◆ EXERCISE TASK: Leave the pictures out and retype the lines from the beginning through the line with "for o in list(bpy.data.objects): bpy.data.objects.remove(o)", both ends included.

◆ COLLECTED DATA:
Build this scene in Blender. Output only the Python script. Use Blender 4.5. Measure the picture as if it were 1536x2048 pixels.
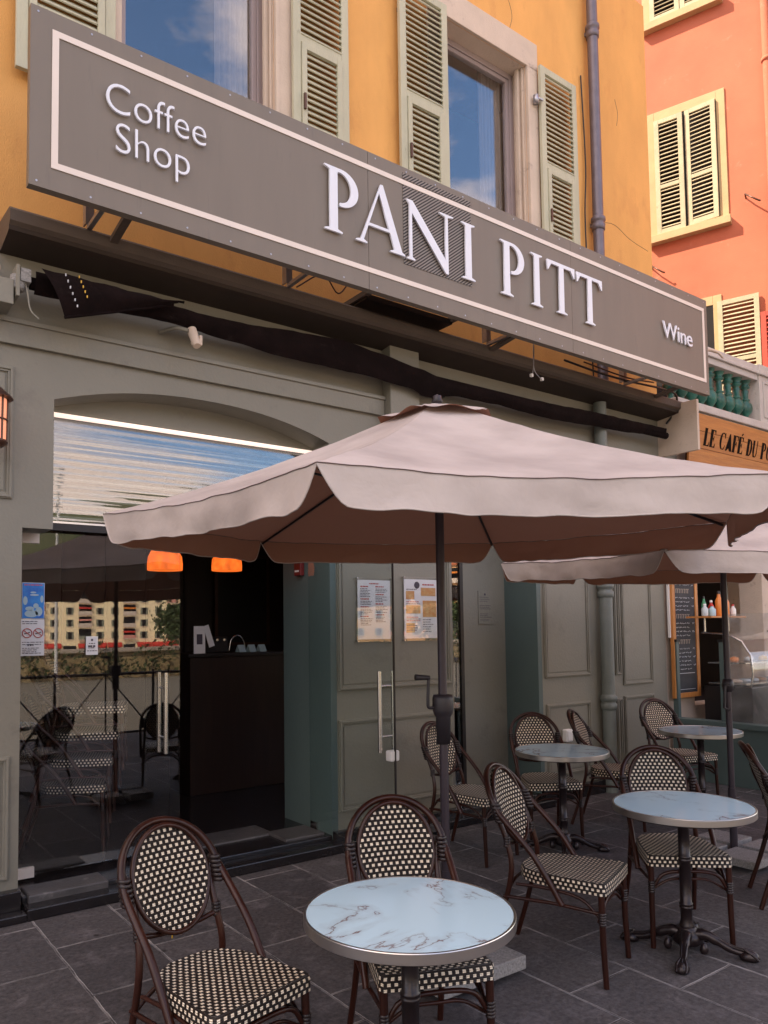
import bpy, math, random
from mathutils import Vector, Matrix, noise
R = math.radians
random.seed(7)
S = bpy.context.scene
for o in list(bpy.data.objects): bpy.data.objects.remove(o)

# ------------------------------------------------------------------ camera
cam = bpy.data.cameras.new("camera"); camo = bpy.data.objects.new("camera", cam)
S.collection.objects.link(camo); S.camera = camo
yaw, pit, rol = 0.625261, 0.0573294, 0.0125632
fw = Vector((math.sin(yaw)*math.cos(pit), math.cos(yaw)*math.cos(pit), math.sin(pit)))
rt = Vector((math.cos(yaw), -math.sin(yaw), 0)); dn = fw.cross(rt)
r2 = rt*math.cos(rol)+dn*math.sin(rol); d2 = dn*math.cos(rol)-rt*math.sin(rol)
m = Matrix((r2, -d2, -fw)).transposed().to_4x4(); m.translation = Vector((0, 0, 1.67))
camo.matrix_world = m
cam.sensor_fit = 'AUTO'; cam.sensor_width = 36; cam.lens = 1533.47/2048*36
cam.shift_x = (768-716.36)/2048; cam.shift_y = (1173.6-1024)/2048
cam.clip_start = .05; cam.clip_end = 3000
S.render.resolution_x = 768; S.render.resolution_y = 1024
# ------------------------------------------------------------------ sky and sun
SUN_EL = R(47); sx, sy = -.85, .53
W = bpy.data.worlds.new("World"); S.world = W; W.use_nodes = True
nt = W.node_tree; nt.nodes.clear()
def N(t, ty, **k):
    n = t.nodes.new(ty)
    for a, b in k.items(): setattr(n, a, b)
    return n
sky = N(nt, 'ShaderNodeTexSky', sky_type='NISHITA', sun_disc=False)
sky.sun_elevation = SUN_EL; sky.sun_rotation = math.atan2(sx, sy); sky.air_density = 1.0; sky.dust_density = .35; sky.ozone_density = 3
tc = N(nt, 'ShaderNodeTexCoord')
mp = N(nt, 'ShaderNodeMapping'); mp.inputs['Scale'].default_value = (1, 1, 2.2)
nz = N(nt, 'ShaderNodeTexNoise'); nz.inputs['Scale'].default_value = 2.3; nz.inputs['Detail'].default_value = 7; nz.inputs['Roughness'].default_value = .55
cr = N(nt, 'ShaderNodeValToRGB'); cr.color_ramp.elements[0].position = .45; cr.color_ramp.elements[1].position = .60
mx = N(nt, 'ShaderNodeMix', data_type='RGBA')
mx.inputs[7].default_value = (7.9, 6.2, 5.2, 1)
bg = N(nt, 'ShaderNodeBackground'); bg.inputs[1].default_value = .15
wo = N(nt, 'ShaderNodeOutputWorld'); L = nt.links.new
L(tc.outputs['Generated'], mp.inputs[0]); L(mp.outputs[0], nz.inputs['Vector']); L(nz.outputs[0], cr.inputs[0])
L(cr.outputs[0], mx.inputs[0]); L(sky.outputs[0], mx.inputs[6]); L(mx.outputs[2], bg.inputs[0]); L(bg.outputs[0], wo.inputs[0])
sl = bpy.data.lights.new("sun", 'SUN'); sl.energy = 4.0; sl.angle = R(.5); sl.color = (1, .86, .66)
so = bpy.data.objects.new("sun", sl); S.collection.objects.link(so)
sv = Vector((sx*math.cos(SUN_EL), sy*math.cos(SUN_EL), math.sin(SUN_EL)))
so.rotation_euler = sv.to_track_quat('Z', 'Y').to_euler(); so.location = (0, 0, 30)
S.view_settings.view_transform = 'Standard'; S.view_settings.look = 'None'
S.view_settings.exposure = 1.5; S.view_settings.gamma = 1

# ------------------------------------------------------------------ materials
def mat(name):
    m = bpy.data.materials.new(name); m.use_nodes = True
    t = m.node_tree; b = t.nodes['Principled BSDF']; return m, t, b
def rgba(c): return (c[0], c[1], c[2], 1)
def surf(name, c, rough=.7, metal=0, var=.12, scale=3., bump=.0, bscale=60, c2=None, spec=.5, dirt=None, stretch=(1, 1, 1)):
    """procedural colour variation, optional second colour, dirt patches and fine bump"""
    m, t, b = mat(name)
    tc = N(t, 'ShaderNodeTexCoord'); mp = N(t, 'ShaderNodeMapping'); mp.inputs['Scale'].default_value = stretch
    t.links.new(tc.outputs['Object'], mp.inputs[0])
    n = N(t, 'ShaderNodeTexNoise'); n.inputs['Scale'].default_value = scale; n.inputs['Detail'].default_value = 6; n.inputs['Roughness'].default_value = .6
    t.links.new(mp.outputs[0], n.inputs['Vector'])
    r = N(t, 'ShaderNodeValToRGB'); r.color_ramp.elements[0].position = .3; r.color_ramp.elements[1].position = .7
    a = c2 if c2 else tuple(v*(1-var) for v in c); r.color_ramp.elements[0].color = rgba(a)
    r.color_ramp.elements[1].color = rgba(c if c2 else tuple(min(1, v*(1+var)) for v in c))
    t.links.new(n.outputs[0], r.inputs[0]); out = r.outputs[0]
    if dirt:
        n2 = N(t, 'ShaderNodeTexNoise'); n2.inputs['Scale'].default_value = dirt[1]; n2.inputs['Detail'].default_value = 9; n2.inputs['Roughness'].default_value = .7
        t.links.new(mp.outputs[0], n2.inputs['Vector'])
        r3 = N(t, 'ShaderNodeValToRGB'); r3.color_ramp.elements[0].position = dirt[2]; r3.color_ramp.elements[1].position = dirt[2]+.09
        t.links.new(n2.outputs[0], r3.inputs[0])
        x = N(t, 'ShaderNodeMix', data_type='RGBA'); x.inputs[7].default_value = rgba(dirt[0])
        sc = N(t, 'ShaderNodeMath', operation='MULTIPLY'); sc.inputs[1].default_value = dirt[3] if len(dirt) > 3 else 1
        t.links.new(r3.outputs[0], sc.inputs[0]); t.links.new(sc.outputs[0], x.inputs[0]); t.links.new(out, x.inputs[6]); out = x.outputs[2]
    t.links.new(out, b.inputs['Base Color'])
    b.inputs['Roughness'].default_value = rough; b.inputs['Metallic'].default_value = metal; b.inputs['Specular IOR Level'].default_value = spec
    if bump:
        n3 = N(t, 'ShaderNodeTexNoise'); n3.inputs['Scale'].default_value = bscale; n3.inputs['Detail'].default_value = 5
        t.links.new(mp.outputs[0], n3.inputs['Vector'])
        bp = N(t, 'ShaderNodeBump'); bp.inputs['Strength'].default_value = bump; bp.inputs['Distance'].default_value = .02
        t.links.new(n3.outputs[0], bp.inputs['Height']); t.links.new(bp.outputs[0], b.inputs['Normal'])
    return m
def emit(name, c, s):
    m, t, b = mat(name); b.inputs['Base Color'].default_value = rgba(c); b.inputs['Emission Color'].default_value = rgba(c); b.inputs['Emission Strength'].default_value = s; return m
def glassy(name, refl=.12, rough=.0, tint=(1, 1, 1), streak=0, film=None):
    m, t, b = mat(name); t.nodes.remove(b); o = t.nodes['Material Output']
    tr = N(t, 'ShaderNodeBsdfTransparent'); tr.inputs[0].default_value = rgba(tint)
    gl = N(t, 'ShaderNodeBsdfGlossy'); gl.inputs['Roughness'].default_value = rough; gl.inputs[0].default_value = (1, 1, 1, 1)
    lw = N(t, 'ShaderNodeLayerWeight'); lw.inputs[0].default_value = .5; fr = N(t, 'ShaderNodeMath', operation='POWER'); fr.inputs[1].default_value = 4.2; t.links.new(lw.outputs['Facing'], fr.inputs[0])
    ad = N(t, 'ShaderNodeMath', operation='ADD'); ad.inputs[1].default_value = refl; ad.use_clamp = True
    mi = N(t, 'ShaderNodeMixShader'); t.links.new(fr.outputs[0], ad.inputs[0]); t.links.new(ad.outputs[0], mi.inputs[0])
    t.links.new(tr.outputs[0], mi.inputs[1]); t.links.new(gl.outputs[0], mi.inputs[2]); res = mi
    tc = N(t, 'ShaderNodeTexCoord'); n = N(t, 'ShaderNodeTexNoise'); n.inputs['Scale'].default_value = 1.7
    t.links.new(tc.outputs['Object'], n.inputs['Vector']); bp = N(t, 'ShaderNodeBump'); bp.inputs['Strength'].default_value = .006; bp.inputs['Distance'].default_value = .05
    t.links.new(n.outputs[0], bp.inputs['Height']); t.links.new(bp.outputs[0], gl.inputs['Normal'])
    if streak:
        wv = N(t, 'ShaderNodeTexNoise'); wm = N(t, 'ShaderNodeMapping'); wm.inputs['Scale'].default_value = (.12, 1, 30); wv.inputs['Scale'].default_value = 1; wv.inputs['Detail'].default_value = 1; t.links.new(tc.outputs['Object'], wm.inputs[0]); t.links.new(wm.outputs[0], wv.inputs['Vector']); bp.inputs['Strength'].default_value = streak; t.links.new(wv.outputs[0], bp.inputs['Height'])
    if film:
        df = N(t, 'ShaderNodeBsdfDiffuse'); df.inputs[0].default_value = rgba(film[0]); m2 = N(t, 'ShaderNodeMixShader')
        n2 = N(t, 'ShaderNodeTexNoise'); n2.inputs['Scale'].default_value = 5; n2.inputs['Detail'].default_value = 6
        t.links.new(tc.outputs['Object'], n2.inputs['Vector']); mr = N(t, 'ShaderNodeMapRange'); mr.inputs[1].default_value = .4; mr.inputs[2].default_value = .8; mr.inputs[4].default_value = film[1]; mr.inputs[3].default_value = film[1]*.25
        t.links.new(n2.outputs[0], mr.inputs[0]); t.links.new(mr.outputs[0], m2.inputs[0]); t.links.new(mi.outputs[0], m2.inputs[1]); t.links.new(df.outputs[0], m2.inputs[2]); res = m2
    t.links.new(res.outputs[0], o.inputs[0]); return m
M = {}
M['orange'] = surf('orange_render', (.74, .38, .115), .9, var=.1, scale=1.3, bump=.25, bscale=90, dirt=((.60, .28, .09), 1.6, .54, .4), stretch=(1.6, 1, .7))
M['red'] = surf('coral_render', (.47, .145, .08), .9, var=.12, scale=1.1, bump=.15, bscale=70, dirt=((.58, .24, .16), 3, .6, .6))
M['grey'] = surf('taupe_paint', (.212, .200, .162), .55, var=.05, scale=1.6, bump=.12, bscale=45, dirt=((.18, .165, .135), 2.5, .58, .8))
M['pipegrey'] = surf('painted_pipe', (.15, .165, .15), .5, var=.1, scale=6, bump=.15)
M['teal'] = surf('teal_paint', (.08, .115, .112), .45, var=.06, scale=2, bump=.1, bscale=40)
M['cornice'] = surf('brown_cornice', (.085, .064, .050), .6, var=.12, scale=4, bump=.15)
M['surround'] = surf('pale_stone_trim', (.60, .49, .40), .85, var=.08, scale=3, bump=.2, dirt=((.33, .25, .21), 5, .6, .7))
M['yellowtrim'] = surf('cream_yellow_trim', (.45, .335, .18), .85, var=.08, scale=4, bump=.15)
M['shutter'] = surf('faded_green_shutter', (.47, .46, .345), .75, var=.1, scale=5, bump=.3, bscale=50, dirt=((.16, .14, .1), 14, .64, .8), stretch=(1, 1, .3))
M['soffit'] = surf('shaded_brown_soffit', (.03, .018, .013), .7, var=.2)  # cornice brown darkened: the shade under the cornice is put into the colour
M['darkred'] = surf('dark_red_plastic', (.13, .012, .012), .4)
M['yshutter'] = surf('sun_bleached_shutter', (.42, .375, .25), .75, var=.12, scale=6, bump=.2, dirt=((.2, .13, .07), 14, .63, .8))
M['redshutter'] = surf('red_louvre_paint', (.45, .06, .035), .7, var=.1)
M['pvc'] = surf('mauve_window_frame', (.33, .27, .27), .4, var=.05)
M['pipe'] = surf('zinc_pipe', (.155, .135, .16), .45, .4, var=.15, scale=8, bump=.1)
M['sign'] = surf('sign_panel', (.178, .150, .122), .5, var=.05, scale=1.6, bump=.08, bscale=200, dirt=((.14, .12, .10), 3, .58, .5), stretch=(4, 1, .6))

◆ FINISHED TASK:
Build this scene in Blender. Output only the Python script. Use Blender 4.5. Measure the picture as if it were 1536x2048 pixels.
import bpy, math, random
from mathutils import Vector, Matrix, noise
R = math.radians
random.seed(7)
S = bpy.context.scene
for o in list(bpy.data.objects): bpy.data.objects.remove(o)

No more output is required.